### Information supplied
•••
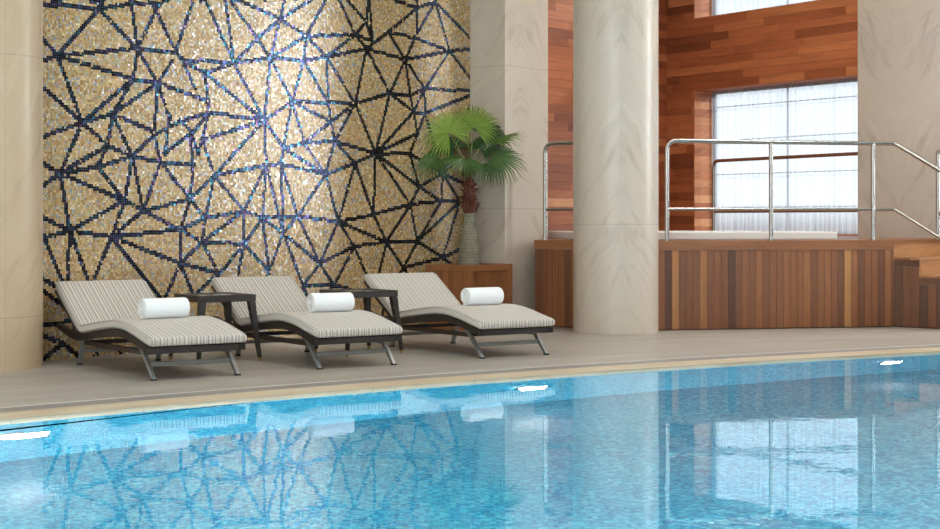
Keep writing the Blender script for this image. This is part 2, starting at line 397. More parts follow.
# ------------------------------------------------------------------ mosaic wall
W3 = lambda s, z, d=0: (A[0]+mdir.x*s+mnor.x*d, A[1]+mdir.y*s+mnor.y*d, z)
F = 1550.0
def onwall(x, y):
    r = (x-470)/F; s = (r*A[1]-A[0])/(mdir.x-r*mdir.y); Y = A[1]+mdir.y*s
    return (s, EYE+(220-y)*Y/F)
N = {1:(98.5,9),3:(57,55.5),4:(137,48.5),5:(175.3,52),6:(133,79),7:(157.3,83.4),8:(155.7,10),9:(82,122.3),10:(182,60),11:(233.8,63),12:(204.8,73.2),13:(257.2,38.4),14:(270.2,58),15:(280,19),16:(306,36),17:(303.5,60.4),18:(326.4,57),
 19:(208,101),20:(264,120.5),21:(355,34.7),22:(366.2,48.7),23:(292,101.5),24:(328,102.7),25:(355,103.6),26:(417,7.7),27:(435,2),28:(405,59.6),29:(449.6,51),30:(388,32.2),31:(414.7,38),32:(372,41),33:(366,22),34:(424.2,88.6),35:(389.5,93.3),36:(410,95.2),37:(413.6,111.8),38:(424.8,113.2),39:(417,133.8),40:(375.3,153.2),41:(334.5,141.4),42:(354.8,163.4),43:(330.6,121.8),44:(442.5,173.4),45:(409.5,154),46:(304,143),47:(419,187),48:(325.5,174.3),49:(373.2,214.5),50:(410.2,204.2),
 52:(112.3,114),53:(107.2,145.6),54:(59.8,173.5),55:(132,156.5),56:(154,134.6),57:(165,152.5),58:(181.3,121),59:(191.5,132.8),60:(197.4,153),61:(169,117.5),62:(97,167),63:(209,112.5),64:(160,162),65:(193,164),66:(202,139.8),67:(190,135),68:(283,148.3),69:(214,175.5),70:(266,165),71:(124.4,200.5),72:(143,210.8),73:(179.7,229.8),74:(69.8,230.7),75:(111.4,236.7),76:(190,199),77:(44,238),78:(179.8,263.3),79:(202,242.1),80:(218,273),81:(243.7,211),82:(262,217.8),83:(283,233.2),84:(297.4,216.2),85:(243.7,244),86:(338,221.8),87:(205,218),88:(281,164),89:(269,271.5),90:(303,286),91:(319.4,263.4),92:(354,246.4),93:(334,285.4),95:(386.4,242),96:(417,241.4),97:(403.3,267.8),98:(442.6,257.5),99:(441,201),100:(459.5,201.8)}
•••
### Aim of the task
Copy the data word for word. Pictures do not go in the copy.

### Right answer
Keep writing the Blender script for this image. This is part 2, starting at line 397. More parts follow.
# ------------------------------------------------------------------ mosaic wall
W3 = lambda s, z, d=0: (A[0]+mdir.x*s+mnor.x*d, A[1]+mdir.y*s+mnor.y*d, z)
F = 1550.0
def onwall(x, y):
    r = (x-470)/F; s = (r*A[1]-A[0])/(mdir.x-r*mdir.y); Y = A[1]+mdir.y*s
    return (s, EYE+(220-y)*Y/F)
N = {1:(98.5,9),3:(57,55.5),4:(137,48.5),5:(175.3,52),6:(133,79),7:(157.3,83.4),8:(155.7,10),9:(82,122.3),10:(182,60),11:(233.8,63),12:(204.8,73.2),13:(257.2,38.4),14:(270.2,58),15:(280,19),16:(306,36),17:(303.5,60.4),18:(326.4,57),
 19:(208,101),20:(264,120.5),21:(355,34.7),22:(366.2,48.7),23:(292,101.5),24:(328,102.7),25:(355,103.6),26:(417,7.7),27:(435,2),28:(405,59.6),29:(449.6,51),30:(388,32.2),31:(414.7,38),32:(372,41),33:(366,22),34:(424.2,88.6),35:(389.5,93.3),36:(410,95.2),37:(413.6,111.8),38:(424.8,113.2),39:(417,133.8),40:(375.3,153.2),41:(334.5,141.4),42:(354.8,163.4),43:(330.6,121.8),44:(442.5,173.4),45:(409.5,154),46:(304,143),47:(419,187),48:(325.5,174.3),49:(373.2,214.5),50:(410.2,204.2),
 52:(112.3,114),53:(107.2,145.6),54:(59.8,173.5),55:(132,156.5),56:(154,134.6),57:(165,152.5),58:(181.3,121),59:(191.5,132.8),60:(197.4,153),61:(169,117.5),62:(97,167),63:(209,112.5),64:(160,162),65:(193,164),66:(202,139.8),67:(190,135),68:(283,148.3),69:(214,175.5),70:(266,165),71:(124.4,200.5),72:(143,210.8),73:(179.7,229.8),74:(69.8,230.7),75:(111.4,236.7),76:(190,199),77:(44,238),78:(179.8,263.3),79:(202,242.1),80:(218,273),81:(243.7,211),82:(262,217.8),83:(283,233.2),84:(297.4,216.2),85:(243.7,244),86:(338,221.8),87:(205,218),88:(281,164),89:(269,271.5),90:(303,286),91:(319.4,263.4),92:(354,246.4),93:(334,285.4),95:(386.4,242),96:(417,241.4),97:(403.3,267.8),98:(442.6,257.5),99:(441,201),100:(459.5,201.8)}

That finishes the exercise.